Exercise task
Restate, exactly and without pictures, the lines from the start of the listing below through the line holding "build('cornice', bm, M['cornice'], facade)".
========
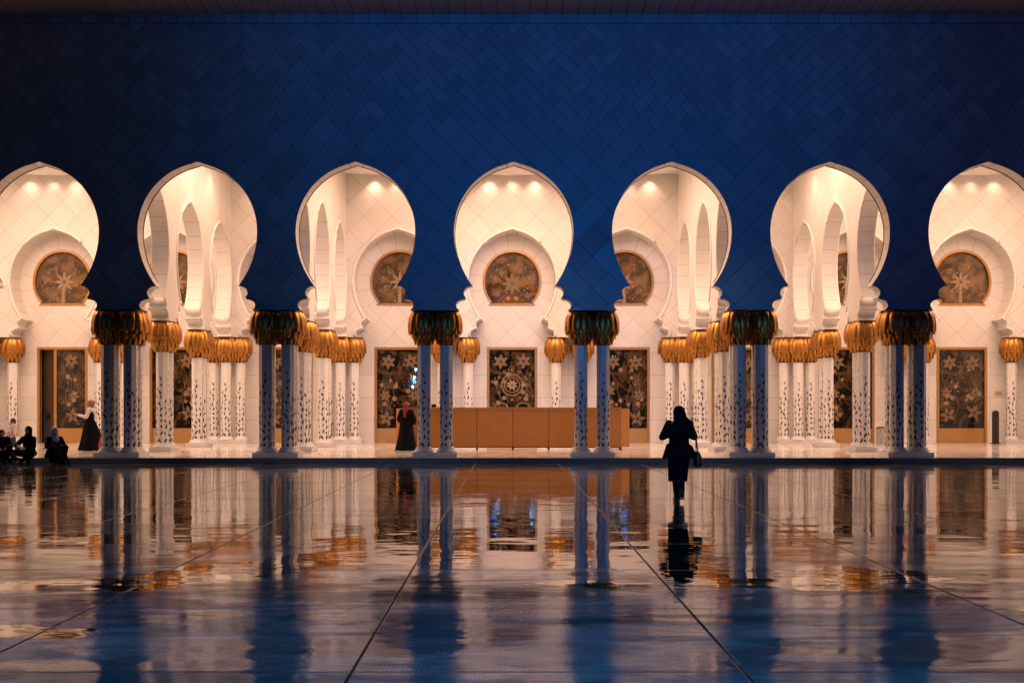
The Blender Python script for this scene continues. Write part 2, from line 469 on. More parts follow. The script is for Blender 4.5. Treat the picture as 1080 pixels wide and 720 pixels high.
bm = bmesh.new()   # cove: the eaves lean out over the courtyard
prism(bm, [(FY - .002, TOP), (FY - .02, TOP + .5), (34.2, TOP + .9), (33.6, TOP + .9), (33.6, TOP + .25), (34.2, TOP + .10)],
      lambda u, v, d: (-23 + d, u, v), 46)
build('cornice', bm, M['cornice'], facade)

# ceiling
bm = bmesh.new()
box(bm, -23, 23, FY + .56, BY + .6, CEIL, CEIL + .3)
for k in range(-4, 5):
    for q, (w, dz) in enumerate(((2.05, .05), (1.75, .09), (.9, .06))):
        lathe(bm, [(w, CEIL - dz), (w - .02, CEIL - dz - .01), (w - .12, CEIL - dz - .01), (w - .14, CEIL - dz), (w - .14, CEIL + .01), (w, CEIL + .01)], 40, (k*P, 48.45))
tag(build('ceiling', bm, M['plaster']), 'white plaster arcade ceiling with moulded roundels', 'ceiling', kind='structure')

# walls of arches running back
def cross_wall(x, label):
    bm = bmesh.new()
    cs = [ROW[i] + P / 2 for i in range(3)]
    # wall from the front wall to the row by the back wall
    y0, y1 = FY + .552, 50.44
    pts = [(y0, CEIL - .002), (y0, ZS)]
    for c in cs: pts += [(c + a, b) for a, b in PROF]
    pts += [(y1, ZS), (y1, CEIL - .002)]
    pts = dedupe(pts); keep = []
    for p in pts: keep.append((min(max(p[0], y0), y1), p[1]))
    pts = dedupe(keep)
    prism(bm, pts, lambda u, v, d: (x - .25 + d, u, v), .5, 0, 1, lambda i: pts[i][1] < 9)
    w = build('arch_wall', bm, [M['wall_y'], M['soffit']])
    tag(w, label, 'wall', 'walls of arches running back into the arcade')
    for c in cs:
        for s in (-1, 1):
            bm = bmesh.new()
            pl = [(x + s * .262, c + a, b) for a, b in arch_profile(.045)]
            pl = [(q[0], min(q[1], y1 - .05), q[2]) for q in pl]
            sweep(bm, pl, .038, 6)
            build('arch_moulding', bm, M['plaster'], w, smooth=True)
    return w
cross_wall(-1.5 * P, 'cream arched wall running back on the right of the second arch from the left')
cross_wall(-2.5 * P, 'cream arched wall running back on the left of the second arch from the left')
cross_wall(1.5 * P, 'cream arched wall running back on the left of the second arch from the right')
cross_wall(2.5 * P, 'cream arched wall running back on the right of the second arch from the right')

# blind arcade in front of the back wall
bm = bmesh.new()
pts = dedupe(arched_outline(-23, 23, [k * P for k in bays], ZS, CEIL - .002))
prism(bm, pts, lambda u, v, d: (u, 50.45 + d, v), .99, 0, 1, lambda i: pts[i][1] < 9)
blind = build('blind_arcade', bm, [M['wall_x'], M['soffit']])
tag(blind, 'cream diamond tiled wall of keyhole arches framing the doors and half round windows', 'wall')
for k in bays:
    bm = bmesh.new()
    sweep(bm, [(k*P + a, 50.435, b) for a, b in arch_profile(.05)], .05, 6)
    build('arch_moulding', bm, M['plaster'], blind, smooth=True)

# back wall with doors and lunette windows
DW, DT = 1.035, 4.10
WB, WM = 5.82, 6.77
def lunette(grow=0.0):
    right = []
    for i in range(9):
        a = -R(50) + R(50) * i / 8
        right.append(((1.215 + grow) * math.cos(a), WM + (1.24 + grow) * math.sin(a)))
    s = (WB - grow - WM)
    right = [(x, max(z, WB - grow)) for x, z in right]
    right[0] = (.98 + grow, WB - grow)
    for i in range(1, 17):
        a = R(90) * i / 16
        right.append(((1.215 + grow) * math.cos(a) ** .93, WM + (1.33 + grow) * math.sin(a)))
    right[-1] = (0, right[-1][1])
    return [(-x, z) for x, z in right] + [(x, z) for x, z in reversed(right[:-1])]
LUN = lunette()
bm = bmesh.new()
low = [(-23, WB), (-23, PZ)]
for k in bays: low += [(k*P - DW, PZ), (k*P - DW, DT), (k*P + DW, DT), (k*P + DW, PZ)]
low += [(23, PZ), (23, WB)]
prism(bm, low, lambda u, v, d: (u, BY + d, v), .5)
up = [(-23, CEIL - .002), (-23, WB)]
for k in bays: up += [(k*P + x, z) for x, z in LUN]
up += [(23, WB), (23, CEIL - .002)]
prism(bm, dedupe(up), lambda u, v, d: (u, BY + d, v), .5)
back = build('back_wall', bm, M['back'])
tag(back, 'cream marble back wall with etched glass doors below half round windows', 'wall')

def petal(L, w, k=7):
    """half outline of a pointed petal along +v"""
    r = [(w * math.sin(math.pi * (i / k) ** .75) , L * i / k) for i in range(k + 1)]
    return r + [(-a, b) for a, b in reversed(r[1:-1])]
def flower(bm, cx, cz, y, L, w, n=6, rot=0.0, mi=0, r0=.12, t=.004):
    for i in range(n):
        a = rot + 2 * math.pi * i / n
        ca, sa = math.cos(a), math.sin(a)
        pts = [(cx + (v + r0*L)*ca - u*sa, cz + (v + r0*L)*sa + u*ca) for u, v in petal(L, w)]
        va = [bm.verts.new((p[0], y, p[1])) for p in pts]
        mid = bm.verts.new((cx + (r0*L + .35*L)*ca, y - t, cz + (r0*L + .35*L)*sa))
        for j in range(len(va)):
            bm.faces.new((va[j], va[(j+1) % len(va)], mid)).material_index = mi
def ring_frame(bm, outer, inner, y0, y1, closed=False):
    rs = [[bm.verts.new((a, y, b)) for a, b in pl] for pl, y in ((outer, y0), (inner, y0), (inner, y1), (outer, y1))]
    n = len(outer); m = n if closed else n - 1
    for a, b in ((0, 1), (1, 2), (2, 3), (3, 0)):
        for i in range(m):
            bm.faces.new((rs[a][i], rs[a][(i+1) % n], rs[b][(i+1) % n], rs[b][i]))
    if not closed:
        for i in (0, n-1): bm.faces.new([r[i] for r in rs])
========
Exercise solution
The Blender Python script for this scene continues. Write part 2, from line 469 on. More parts follow. The script is for Blender 4.5. Treat the picture as 1080 pixels wide and 720 pixels high.
bm = bmesh.new()   # cove: the eaves lean out over the courtyard
prism(bm, [(FY - .002, TOP), (FY - .02, TOP + .5), (34.2, TOP + .9), (33.6, TOP + .9), (33.6, TOP + .25), (34.2, TOP + .10)],
      lambda u, v, d: (-23 + d, u, v), 46)
build('cornice', bm, M['cornice'], facade)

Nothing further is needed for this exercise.